Thank you for citing the addendum's clarification about the placement of
adverbials.  It doesn't change my thesis that {-wI'} can operate on
sentences and not simply on naked verbs.  However, it does slightly weaken
my argument that using adverbials and type 9 suffixes together necessarily
creates ambiguity.

{nom pumtaHvIS nagh jIghItlh} still is ambiguous, but given that one can
say {pumtaHvIS nagh nom jIghItlh} quite easily, one can infer that the
adverbial is intended to apply to the verb immediately following it.  When
the type 9 suffix creates a subordinate clause, placing the main verb's
adverb after the subordinate clause does resolve the ambiguity.
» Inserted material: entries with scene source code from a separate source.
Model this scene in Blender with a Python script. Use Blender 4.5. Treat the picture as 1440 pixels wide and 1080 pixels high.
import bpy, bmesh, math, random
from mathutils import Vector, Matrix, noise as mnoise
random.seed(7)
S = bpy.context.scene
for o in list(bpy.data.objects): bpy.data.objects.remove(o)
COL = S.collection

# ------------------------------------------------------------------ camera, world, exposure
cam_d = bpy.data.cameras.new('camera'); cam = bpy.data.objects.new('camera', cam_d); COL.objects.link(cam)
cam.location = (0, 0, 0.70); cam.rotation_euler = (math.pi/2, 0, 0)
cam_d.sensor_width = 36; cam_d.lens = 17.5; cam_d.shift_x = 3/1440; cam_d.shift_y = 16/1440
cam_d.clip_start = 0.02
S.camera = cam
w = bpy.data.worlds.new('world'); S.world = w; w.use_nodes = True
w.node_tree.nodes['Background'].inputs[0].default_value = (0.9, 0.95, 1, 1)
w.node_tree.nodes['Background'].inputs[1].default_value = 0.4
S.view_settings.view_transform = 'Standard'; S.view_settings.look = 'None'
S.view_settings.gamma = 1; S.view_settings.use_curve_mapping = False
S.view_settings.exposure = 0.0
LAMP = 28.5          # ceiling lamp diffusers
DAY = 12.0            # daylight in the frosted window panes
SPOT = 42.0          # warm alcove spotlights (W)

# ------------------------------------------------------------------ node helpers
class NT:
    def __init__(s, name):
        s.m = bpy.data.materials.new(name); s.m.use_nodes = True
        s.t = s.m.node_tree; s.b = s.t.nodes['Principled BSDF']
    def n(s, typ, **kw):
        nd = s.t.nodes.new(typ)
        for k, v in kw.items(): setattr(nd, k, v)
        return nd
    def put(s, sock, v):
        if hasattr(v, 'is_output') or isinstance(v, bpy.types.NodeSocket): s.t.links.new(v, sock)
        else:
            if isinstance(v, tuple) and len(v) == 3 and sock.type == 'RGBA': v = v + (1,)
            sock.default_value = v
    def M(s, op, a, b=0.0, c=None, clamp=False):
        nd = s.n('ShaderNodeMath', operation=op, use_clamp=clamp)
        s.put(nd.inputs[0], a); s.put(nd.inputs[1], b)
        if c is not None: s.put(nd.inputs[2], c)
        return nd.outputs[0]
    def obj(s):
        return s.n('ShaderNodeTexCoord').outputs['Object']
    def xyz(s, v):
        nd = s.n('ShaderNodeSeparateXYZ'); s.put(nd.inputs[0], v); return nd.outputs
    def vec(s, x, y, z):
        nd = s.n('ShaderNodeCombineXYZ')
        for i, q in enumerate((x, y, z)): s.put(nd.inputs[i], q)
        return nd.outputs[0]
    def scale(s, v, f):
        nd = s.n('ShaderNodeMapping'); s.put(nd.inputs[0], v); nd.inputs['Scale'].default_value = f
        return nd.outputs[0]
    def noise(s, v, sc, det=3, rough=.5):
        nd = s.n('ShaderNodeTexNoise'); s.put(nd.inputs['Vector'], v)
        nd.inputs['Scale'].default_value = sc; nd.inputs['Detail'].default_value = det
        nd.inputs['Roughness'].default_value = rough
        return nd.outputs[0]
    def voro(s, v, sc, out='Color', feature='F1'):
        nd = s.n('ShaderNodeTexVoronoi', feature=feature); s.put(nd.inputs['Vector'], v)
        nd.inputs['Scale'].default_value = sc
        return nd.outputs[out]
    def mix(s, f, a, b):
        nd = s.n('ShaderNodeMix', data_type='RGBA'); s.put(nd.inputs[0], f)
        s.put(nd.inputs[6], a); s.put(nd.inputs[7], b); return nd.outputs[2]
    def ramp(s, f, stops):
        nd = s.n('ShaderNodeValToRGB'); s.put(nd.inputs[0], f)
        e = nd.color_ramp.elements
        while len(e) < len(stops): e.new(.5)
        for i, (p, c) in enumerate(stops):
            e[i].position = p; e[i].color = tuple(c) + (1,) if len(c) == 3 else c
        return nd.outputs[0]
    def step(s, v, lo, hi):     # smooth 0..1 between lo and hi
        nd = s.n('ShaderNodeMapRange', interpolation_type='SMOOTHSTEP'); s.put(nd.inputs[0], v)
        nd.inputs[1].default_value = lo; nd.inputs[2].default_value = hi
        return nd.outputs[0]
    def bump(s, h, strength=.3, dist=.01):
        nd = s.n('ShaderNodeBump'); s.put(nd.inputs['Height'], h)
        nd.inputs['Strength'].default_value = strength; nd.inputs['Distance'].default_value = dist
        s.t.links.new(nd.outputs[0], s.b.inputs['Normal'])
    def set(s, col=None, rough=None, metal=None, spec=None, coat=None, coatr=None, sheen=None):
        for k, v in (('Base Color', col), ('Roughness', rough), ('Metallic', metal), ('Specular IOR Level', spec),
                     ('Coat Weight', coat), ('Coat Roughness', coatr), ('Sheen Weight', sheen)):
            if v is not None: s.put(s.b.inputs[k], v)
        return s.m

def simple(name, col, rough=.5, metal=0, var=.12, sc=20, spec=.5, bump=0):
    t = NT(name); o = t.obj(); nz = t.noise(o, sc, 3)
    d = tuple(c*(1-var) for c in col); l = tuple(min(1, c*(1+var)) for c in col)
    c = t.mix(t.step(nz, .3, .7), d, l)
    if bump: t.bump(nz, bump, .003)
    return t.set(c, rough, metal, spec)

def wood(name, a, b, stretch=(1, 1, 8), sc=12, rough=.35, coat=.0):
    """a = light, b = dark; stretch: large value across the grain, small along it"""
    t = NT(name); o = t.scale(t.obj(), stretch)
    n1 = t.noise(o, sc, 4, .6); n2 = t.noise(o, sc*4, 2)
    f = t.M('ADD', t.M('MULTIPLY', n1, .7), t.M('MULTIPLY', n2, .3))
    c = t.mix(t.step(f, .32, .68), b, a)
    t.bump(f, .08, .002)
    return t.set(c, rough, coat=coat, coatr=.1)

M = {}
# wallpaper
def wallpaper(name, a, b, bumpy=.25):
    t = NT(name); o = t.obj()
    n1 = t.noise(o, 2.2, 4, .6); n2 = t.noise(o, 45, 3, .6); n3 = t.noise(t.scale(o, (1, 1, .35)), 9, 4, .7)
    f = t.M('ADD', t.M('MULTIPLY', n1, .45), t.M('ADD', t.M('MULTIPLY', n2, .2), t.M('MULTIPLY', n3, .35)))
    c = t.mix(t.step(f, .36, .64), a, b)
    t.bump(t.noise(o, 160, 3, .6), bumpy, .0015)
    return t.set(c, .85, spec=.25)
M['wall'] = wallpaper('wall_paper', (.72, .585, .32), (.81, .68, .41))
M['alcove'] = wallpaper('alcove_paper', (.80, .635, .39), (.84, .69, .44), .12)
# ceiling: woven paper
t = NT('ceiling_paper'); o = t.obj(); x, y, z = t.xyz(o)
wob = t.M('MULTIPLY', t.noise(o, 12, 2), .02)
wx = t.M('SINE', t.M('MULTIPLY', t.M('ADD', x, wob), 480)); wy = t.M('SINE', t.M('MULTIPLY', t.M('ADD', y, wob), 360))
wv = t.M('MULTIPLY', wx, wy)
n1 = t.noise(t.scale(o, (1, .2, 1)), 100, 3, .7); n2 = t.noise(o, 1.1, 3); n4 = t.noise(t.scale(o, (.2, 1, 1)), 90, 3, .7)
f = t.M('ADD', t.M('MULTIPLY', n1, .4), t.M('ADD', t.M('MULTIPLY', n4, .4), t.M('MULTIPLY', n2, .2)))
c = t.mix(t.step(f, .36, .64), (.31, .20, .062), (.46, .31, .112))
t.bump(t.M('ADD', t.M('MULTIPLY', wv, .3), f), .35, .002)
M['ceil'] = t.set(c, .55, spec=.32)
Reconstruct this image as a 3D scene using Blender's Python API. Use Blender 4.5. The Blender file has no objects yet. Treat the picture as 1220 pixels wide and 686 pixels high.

Fortunately, this option is also available when there is just an object and
no subordinate clause.  Further on in TKD's addendum section 6.7, we find
"The adverbial may actually follow the object noun (but still precede the
verb) when the object noun is topicalized by means of the noun suffix
-'e'."  This permits us to counter charghwI's so-called "royal mess" quite
nicely.

QIt Hergh QaywI' yInob. "Give him an IV drip."
Hergh QaywI''e' QIt yInob.  "Slowly give him a hypo."

Given that {adv N Vbogh vay'} already should be understood by everyone, I
don't intend to start peppering my prose with {adv N VwI'}.  I still think
{N VwI'} is better explained as a sentence with a type 9 suffix than as an
extension of the noun-noun "possessive" construction.